02 September 2018

Fine


And then I was standing in Birmingham Airport again, staring at my phone and waiting, the end of my pathetic bachelor dad summer that seemed to stretch on and on until it was done. On the arrivals board, there was that same Flybe flight from Stuttgart that had caused all the trouble to my father when he came in July, when he had missed the boarding of his first delayed flight and needed to take this one, the second one that he had to pay for out of pocket. The second flight was late that day and it was again today — I felt a phantom anxiety he might appear, anger like tar spilling out on everything and making me feel like a child again. I leaned against the railing and distracted myself glancing down at my phone and watching happy Sikh and Southeast Asian families come through one after another.

The bags came unpacked in the living room, with the girls showing me thing after thing they had gotten in Japan, plastic sundries, anime characters that we don't have in Great Britain, or not yet. I watched them, before some whiskey from my father-in-law appeared, and then endless other gifts for anyone else who might have been remembered. Yoko asked if I was working and everyone went to bed and got up and everything was normal. I meditated, I had to accept, breath with, the sound of Coyote Peterson in the background, amazed by some giant tortoise, and the sounds of Japanese greetings which I was meant to return, regardless of how distant I felt, how alone, how close White Tara might have been.

In Paris, a woman had stopped my brother and me at one of the fountains — she'd come up and asked us where we were from and her accent gave away before she said it that she was from Baltimore and here, in Paris, for some reason or another, something I don't remember or didn't hear. She walked with us for a bit and then went off, back to her family and her adventure. When you looked, there were any number of Americans like this, on holiday and desperately needing to talk to someone, to anyone. We joked about the polo-shirted dads you could categorise, the angry ones, the tired ones, the smarter ones in linen, the well-groomed ones, the helpful ones, the annoyed ones, the ones that were telling off their children or their wives. The same dads seemed to be plodding around Stockholm and Tallinn, complaining and looking around for something they recognised, wanting desperately to announce a fact or opinion, to be heard, for someone to ask them about America, where they are from, something they knew something about.

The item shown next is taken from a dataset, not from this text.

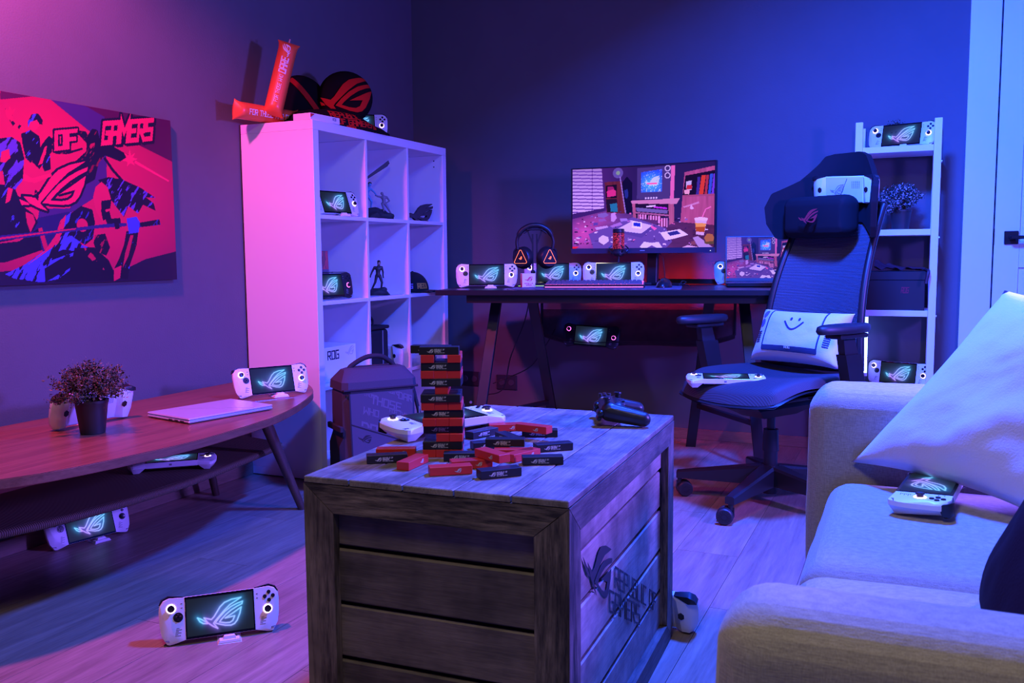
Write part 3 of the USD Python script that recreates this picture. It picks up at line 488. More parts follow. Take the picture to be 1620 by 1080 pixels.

I've been keeping my mouth shut, if and when I can. The Pihlajas of Harborne walk up and down to the High Street, and I suddenly feel like people can see me again, after they greet the children and then Yoko and then me, superfluous like a skin tag, just standing there, but at least visible, present. And you went away too, right? I did, yes, I did, I did have a good time, I suppose, yes, I was working, but... and I don't have the energy to finish whatever it is that might come next. Something about writing as prison, about plant-based food and the amount of saturated fat in cheese. Yeah, fine, it was fine, thanks. We walk to the Works and then towards St Peter's like a lodestar, and back home. Everyone goes to bed, but the lights are still on. I go through the house and shut them off, collect cups and bowls from wherever they've been left — shut down the computer and fold a blanket. We'll wake up together in the morning.